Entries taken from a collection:
** Start **

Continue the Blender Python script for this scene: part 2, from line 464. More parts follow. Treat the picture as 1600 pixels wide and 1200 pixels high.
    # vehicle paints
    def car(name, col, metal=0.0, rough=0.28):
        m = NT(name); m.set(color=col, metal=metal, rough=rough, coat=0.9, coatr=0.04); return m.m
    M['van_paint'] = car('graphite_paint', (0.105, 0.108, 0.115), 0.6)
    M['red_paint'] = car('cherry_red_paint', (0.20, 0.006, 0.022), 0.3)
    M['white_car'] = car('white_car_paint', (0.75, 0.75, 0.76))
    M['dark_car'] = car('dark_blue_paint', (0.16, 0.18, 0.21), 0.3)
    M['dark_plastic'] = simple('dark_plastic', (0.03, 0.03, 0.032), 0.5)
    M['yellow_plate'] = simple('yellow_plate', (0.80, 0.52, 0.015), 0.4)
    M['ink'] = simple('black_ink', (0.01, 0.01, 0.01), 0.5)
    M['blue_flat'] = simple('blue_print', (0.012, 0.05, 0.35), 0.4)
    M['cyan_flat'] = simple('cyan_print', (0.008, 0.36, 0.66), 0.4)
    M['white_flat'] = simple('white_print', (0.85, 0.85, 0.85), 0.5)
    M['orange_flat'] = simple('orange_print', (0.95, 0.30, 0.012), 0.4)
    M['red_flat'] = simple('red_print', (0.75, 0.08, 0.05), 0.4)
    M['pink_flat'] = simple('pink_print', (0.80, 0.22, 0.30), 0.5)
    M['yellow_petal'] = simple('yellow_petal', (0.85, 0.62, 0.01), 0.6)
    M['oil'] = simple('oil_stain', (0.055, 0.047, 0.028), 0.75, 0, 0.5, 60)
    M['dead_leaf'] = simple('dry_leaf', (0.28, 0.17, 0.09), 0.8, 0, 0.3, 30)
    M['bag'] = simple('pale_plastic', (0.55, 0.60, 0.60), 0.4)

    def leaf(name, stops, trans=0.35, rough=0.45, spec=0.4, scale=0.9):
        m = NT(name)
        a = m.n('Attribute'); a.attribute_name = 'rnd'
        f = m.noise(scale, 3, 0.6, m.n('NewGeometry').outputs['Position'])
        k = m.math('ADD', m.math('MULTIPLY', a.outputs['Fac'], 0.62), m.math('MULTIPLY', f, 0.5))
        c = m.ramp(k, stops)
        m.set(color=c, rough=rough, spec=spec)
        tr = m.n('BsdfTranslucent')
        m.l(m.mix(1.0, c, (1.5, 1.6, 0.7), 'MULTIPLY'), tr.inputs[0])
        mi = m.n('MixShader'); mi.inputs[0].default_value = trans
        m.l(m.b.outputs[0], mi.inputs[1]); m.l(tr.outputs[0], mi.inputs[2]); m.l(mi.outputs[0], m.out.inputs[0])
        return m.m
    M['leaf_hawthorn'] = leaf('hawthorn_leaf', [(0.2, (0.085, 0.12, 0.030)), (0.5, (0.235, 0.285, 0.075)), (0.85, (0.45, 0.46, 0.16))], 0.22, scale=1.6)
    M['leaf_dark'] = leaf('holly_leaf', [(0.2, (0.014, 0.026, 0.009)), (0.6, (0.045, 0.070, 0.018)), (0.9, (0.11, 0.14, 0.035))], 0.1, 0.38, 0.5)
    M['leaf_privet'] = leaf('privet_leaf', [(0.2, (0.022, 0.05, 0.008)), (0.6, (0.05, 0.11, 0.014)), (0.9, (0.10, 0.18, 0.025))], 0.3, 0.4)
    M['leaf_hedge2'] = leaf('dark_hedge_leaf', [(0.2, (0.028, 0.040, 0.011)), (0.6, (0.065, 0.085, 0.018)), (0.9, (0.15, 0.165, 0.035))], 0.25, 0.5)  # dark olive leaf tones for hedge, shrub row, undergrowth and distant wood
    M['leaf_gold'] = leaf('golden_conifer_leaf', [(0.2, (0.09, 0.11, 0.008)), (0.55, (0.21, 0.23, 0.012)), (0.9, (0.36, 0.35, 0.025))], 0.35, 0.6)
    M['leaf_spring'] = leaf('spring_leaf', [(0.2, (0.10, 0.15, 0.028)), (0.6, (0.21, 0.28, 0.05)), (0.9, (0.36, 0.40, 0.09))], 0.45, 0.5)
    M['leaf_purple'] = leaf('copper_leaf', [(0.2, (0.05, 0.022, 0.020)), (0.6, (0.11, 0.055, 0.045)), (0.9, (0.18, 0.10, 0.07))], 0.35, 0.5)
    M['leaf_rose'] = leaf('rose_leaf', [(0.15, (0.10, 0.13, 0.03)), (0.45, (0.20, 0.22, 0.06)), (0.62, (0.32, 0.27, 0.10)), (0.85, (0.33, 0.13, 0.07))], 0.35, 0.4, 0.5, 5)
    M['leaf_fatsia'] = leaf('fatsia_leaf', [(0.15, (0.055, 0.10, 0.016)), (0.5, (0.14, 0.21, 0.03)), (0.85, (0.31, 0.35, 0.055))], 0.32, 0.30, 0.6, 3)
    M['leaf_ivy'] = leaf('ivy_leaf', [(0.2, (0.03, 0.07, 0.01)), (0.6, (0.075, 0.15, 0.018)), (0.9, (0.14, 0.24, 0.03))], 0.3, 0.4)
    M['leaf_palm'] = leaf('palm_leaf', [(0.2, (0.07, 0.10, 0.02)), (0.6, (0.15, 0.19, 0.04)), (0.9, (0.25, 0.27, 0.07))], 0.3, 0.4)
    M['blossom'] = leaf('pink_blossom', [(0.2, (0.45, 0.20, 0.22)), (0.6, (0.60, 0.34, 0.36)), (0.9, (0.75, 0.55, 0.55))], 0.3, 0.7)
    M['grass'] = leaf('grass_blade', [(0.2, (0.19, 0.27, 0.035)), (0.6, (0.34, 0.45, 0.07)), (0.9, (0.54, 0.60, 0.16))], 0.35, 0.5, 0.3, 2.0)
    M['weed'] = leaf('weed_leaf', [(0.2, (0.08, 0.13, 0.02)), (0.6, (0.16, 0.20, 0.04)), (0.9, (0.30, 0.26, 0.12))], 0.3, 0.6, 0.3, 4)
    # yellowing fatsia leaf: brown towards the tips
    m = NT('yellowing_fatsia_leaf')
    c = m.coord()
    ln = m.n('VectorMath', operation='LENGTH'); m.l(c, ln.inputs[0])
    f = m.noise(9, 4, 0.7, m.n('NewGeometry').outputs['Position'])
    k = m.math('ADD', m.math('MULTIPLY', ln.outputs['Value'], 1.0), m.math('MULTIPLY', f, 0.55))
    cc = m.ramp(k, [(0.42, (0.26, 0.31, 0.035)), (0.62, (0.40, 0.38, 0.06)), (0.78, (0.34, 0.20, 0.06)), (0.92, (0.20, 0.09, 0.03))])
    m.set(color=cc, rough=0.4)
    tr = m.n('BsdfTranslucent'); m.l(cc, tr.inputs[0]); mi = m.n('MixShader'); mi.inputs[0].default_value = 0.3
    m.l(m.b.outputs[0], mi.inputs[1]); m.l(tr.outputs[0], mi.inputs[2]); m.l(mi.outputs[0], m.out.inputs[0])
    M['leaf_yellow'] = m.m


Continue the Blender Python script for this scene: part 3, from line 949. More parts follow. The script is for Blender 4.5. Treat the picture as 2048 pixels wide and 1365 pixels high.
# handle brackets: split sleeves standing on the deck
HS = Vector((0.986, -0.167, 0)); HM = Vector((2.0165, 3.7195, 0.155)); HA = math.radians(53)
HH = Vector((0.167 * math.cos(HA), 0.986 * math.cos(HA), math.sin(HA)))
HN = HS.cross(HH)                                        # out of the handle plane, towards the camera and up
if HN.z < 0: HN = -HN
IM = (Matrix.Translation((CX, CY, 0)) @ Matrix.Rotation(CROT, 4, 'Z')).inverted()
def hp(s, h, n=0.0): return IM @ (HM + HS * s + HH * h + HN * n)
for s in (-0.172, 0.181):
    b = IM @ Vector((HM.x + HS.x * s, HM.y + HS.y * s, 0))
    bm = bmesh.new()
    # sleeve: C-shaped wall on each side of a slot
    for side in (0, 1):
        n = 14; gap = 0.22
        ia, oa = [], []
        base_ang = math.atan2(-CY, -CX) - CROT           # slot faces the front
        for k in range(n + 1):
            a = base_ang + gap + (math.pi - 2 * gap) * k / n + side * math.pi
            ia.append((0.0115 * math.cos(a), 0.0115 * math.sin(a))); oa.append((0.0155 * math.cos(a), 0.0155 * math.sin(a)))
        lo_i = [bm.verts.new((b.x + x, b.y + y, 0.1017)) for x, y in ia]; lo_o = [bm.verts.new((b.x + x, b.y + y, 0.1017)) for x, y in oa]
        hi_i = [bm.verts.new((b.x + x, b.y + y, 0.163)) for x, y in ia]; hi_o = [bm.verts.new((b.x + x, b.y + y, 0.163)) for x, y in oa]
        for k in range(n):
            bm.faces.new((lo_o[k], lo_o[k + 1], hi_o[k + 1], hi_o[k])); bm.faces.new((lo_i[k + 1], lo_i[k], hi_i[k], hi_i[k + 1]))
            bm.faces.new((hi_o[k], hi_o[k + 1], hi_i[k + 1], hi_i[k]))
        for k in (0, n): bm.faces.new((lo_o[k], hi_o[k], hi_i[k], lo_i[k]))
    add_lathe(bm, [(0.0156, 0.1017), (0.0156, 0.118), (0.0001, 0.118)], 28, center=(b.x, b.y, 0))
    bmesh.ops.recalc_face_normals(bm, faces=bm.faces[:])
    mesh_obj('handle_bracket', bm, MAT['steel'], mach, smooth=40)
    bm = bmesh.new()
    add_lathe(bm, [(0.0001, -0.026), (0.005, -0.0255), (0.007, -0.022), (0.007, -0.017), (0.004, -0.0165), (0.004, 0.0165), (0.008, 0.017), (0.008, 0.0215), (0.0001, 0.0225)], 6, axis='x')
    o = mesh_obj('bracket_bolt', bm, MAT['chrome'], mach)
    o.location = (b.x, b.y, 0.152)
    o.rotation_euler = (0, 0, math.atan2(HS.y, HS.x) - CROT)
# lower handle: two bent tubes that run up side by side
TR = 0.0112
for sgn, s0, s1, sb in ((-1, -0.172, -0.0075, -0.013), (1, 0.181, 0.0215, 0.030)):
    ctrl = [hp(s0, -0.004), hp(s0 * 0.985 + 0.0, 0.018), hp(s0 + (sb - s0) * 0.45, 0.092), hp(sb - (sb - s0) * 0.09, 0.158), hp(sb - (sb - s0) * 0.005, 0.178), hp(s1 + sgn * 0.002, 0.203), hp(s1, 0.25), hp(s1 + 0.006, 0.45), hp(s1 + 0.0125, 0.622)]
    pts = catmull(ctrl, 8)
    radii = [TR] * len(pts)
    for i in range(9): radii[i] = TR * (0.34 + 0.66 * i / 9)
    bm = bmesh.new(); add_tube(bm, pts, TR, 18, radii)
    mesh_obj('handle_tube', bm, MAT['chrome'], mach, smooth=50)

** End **

Print exactly the lines from the beginning of the entries through the line with "M['bag'] = simple('pale_plastic', (0.55, 0.60, 0.60), 0.4)". Output nothing more.

Continue the Blender Python script for this scene: part 2, from line 464. More parts follow. Treat the picture as 1600 pixels wide and 1200 pixels high.
    # vehicle paints
    def car(name, col, metal=0.0, rough=0.28):
        m = NT(name); m.set(color=col, metal=metal, rough=rough, coat=0.9, coatr=0.04); return m.m
    M['van_paint'] = car('graphite_paint', (0.105, 0.108, 0.115), 0.6)
    M['red_paint'] = car('cherry_red_paint', (0.20, 0.006, 0.022), 0.3)
    M['white_car'] = car('white_car_paint', (0.75, 0.75, 0.76))
    M['dark_car'] = car('dark_blue_paint', (0.16, 0.18, 0.21), 0.3)
    M['dark_plastic'] = simple('dark_plastic', (0.03, 0.03, 0.032), 0.5)
    M['yellow_plate'] = simple('yellow_plate', (0.80, 0.52, 0.015), 0.4)
    M['ink'] = simple('black_ink', (0.01, 0.01, 0.01), 0.5)
    M['blue_flat'] = simple('blue_print', (0.012, 0.05, 0.35), 0.4)
    M['cyan_flat'] = simple('cyan_print', (0.008, 0.36, 0.66), 0.4)
    M['white_flat'] = simple('white_print', (0.85, 0.85, 0.85), 0.5)
    M['orange_flat'] = simple('orange_print', (0.95, 0.30, 0.012), 0.4)
    M['red_flat'] = simple('red_print', (0.75, 0.08, 0.05), 0.4)
    M['pink_flat'] = simple('pink_print', (0.80, 0.22, 0.30), 0.5)
    M['yellow_petal'] = simple('yellow_petal', (0.85, 0.62, 0.01), 0.6)
    M['oil'] = simple('oil_stain', (0.055, 0.047, 0.028), 0.75, 0, 0.5, 60)
    M['dead_leaf'] = simple('dry_leaf', (0.28, 0.17, 0.09), 0.8, 0, 0.3, 30)
    M['bag'] = simple('pale_plastic', (0.55, 0.60, 0.60), 0.4)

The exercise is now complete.